Well-being needs to be more than a subscription to headspace (although that’s nice too!) Here are some other ideas: Incorporate “Thrive” actions into your weekly catch ups to help show employees that their wellbeing matters and help them form healthy habits – this is much more effective than a “wellness day” as it is preventative. Sometimes people, especially remote teams, find it hard to start conversations and make friends. Try and create moments for people to connect outside of their teams – Apps like Donut aim to connect your employees and encourage conversations globally! Use anchor days to bring teams together regularly for lunch and learns, team meetings and socials. This helps build relationships and keeps people connected in different settings.
Consider expanding flexibility into bank holidays or allowing your employees to nominate which religious holidays they recognise and trading ones they don’t celebrate.
Create language that enables employees to signal when they need support – especially in a virtual world where it is harder to read their body language – at hydrogen, we use our “Thriveometer” to rate how much we’re thriving that day.
TAKE SMALL ACTIONS THAT MAKE BIG IMPACT Carve out time outside your regular 1:1s to talk about motivations, aspirations and goals – make sure you keep checking in as they will change. Encourage input from all levels of the organisation on subjects both within their expertise and outside of their usual work – fostering creativity, inclusion, cohesion – allowing teams to feel connected to the organisations evolution and growth.

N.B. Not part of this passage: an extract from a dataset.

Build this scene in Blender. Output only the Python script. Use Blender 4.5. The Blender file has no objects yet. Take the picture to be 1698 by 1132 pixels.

Have clear career paths, pay rise and promotion targets that you review regularly. Equally, understand what progression looks like for individuals and how you could flex or move them around the organisation to provide growth opportunities.
Tap into their purpose – not just your organisations purpose. Knowing an individual’s ‘why’ can help you paint a better picture of their motivations, triggers and soothers. This can help you design the best possible working relationship.